Consequently, time thought of psychologically goes something like this:
1. Past is the mistake that seemingly led to lost unity and started the dream we call the universe.
2. Present is guilt over the past mistake and consequent sense of loss.
3. And future is fear of punishment over the mistake.

Time Intervals, Time Fractals
Take multiple periods of time from your life (multiple time fractals)–your whole life, the last seven years, the last seven months, the last seven weeks, the last seven days, the last seven minutes, the last seven seconds… Examine all those intervals of time and within them you will be able to identify some sense of past mistake/loss, present sense of regret/guilt, and future hope mixed with fear tomorrow will be worse than today. The smaller the time interval, the harder it is to pick up on the pattern, but it is still there.
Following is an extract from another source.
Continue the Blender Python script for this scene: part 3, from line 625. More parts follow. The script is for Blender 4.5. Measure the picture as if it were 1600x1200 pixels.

If it wasn’t there, you’d no longer be here experiencing time.

Now
The whole popular idea of living in the now stems from the fact that the smaller the time interval you deal with, the less aware you are of all your “time baggage” so to speak. Living in the now is a fine practice, but inevitably, it solves nothing unless you deal with healing your sense of past and future, which is the belief in separation.

Past Happiness
People often have an overly optimistic and thus very warped view of past happiness. And that fact is something that has perplexed science. The reason for it is not really scientific though. The reason people tend to often have such a warped view of past happiness is because, in the mind, the past inherently represents Eden, heaven. Relative to the present, the past represents a time before the fall and thus loss. The past is thus a fractal of Eden and the consequent fall. The future on the other hand, is an insane mixture of “I can rebuild Eden on my own on earth” and fear that “it only gets worse.”

Life Cycle
In the course of an average human lifetime, the womb represents Eden. Birth is the beginning of the fall. And by the time puberty starts up, the fall is in full force. Once puberty levels off, it is usually a slow burn until death, which is the inevitable punishment for the past mistake of being born to begin with.

You don’t really die though, it is just symbolic and meant to reinforce the erroneous belief that separation is truth instead of merely a dream. You can no more die in physical reality than you can die in a dream; it’s all illusory and simply the repetition of an insane belief.

What to do?
There is a part of you that never fell asleep. And that part of you knows how to ease you out of nightmarish dreams of separation. The awake part of you is committed to oneness. The sleeping part of you is committed to separation. It is all about learning to discern between the two and choosing appropriately. If you want to wake up, you must inevitably accept that you are a dreamer and that nightmarish dreams were never true.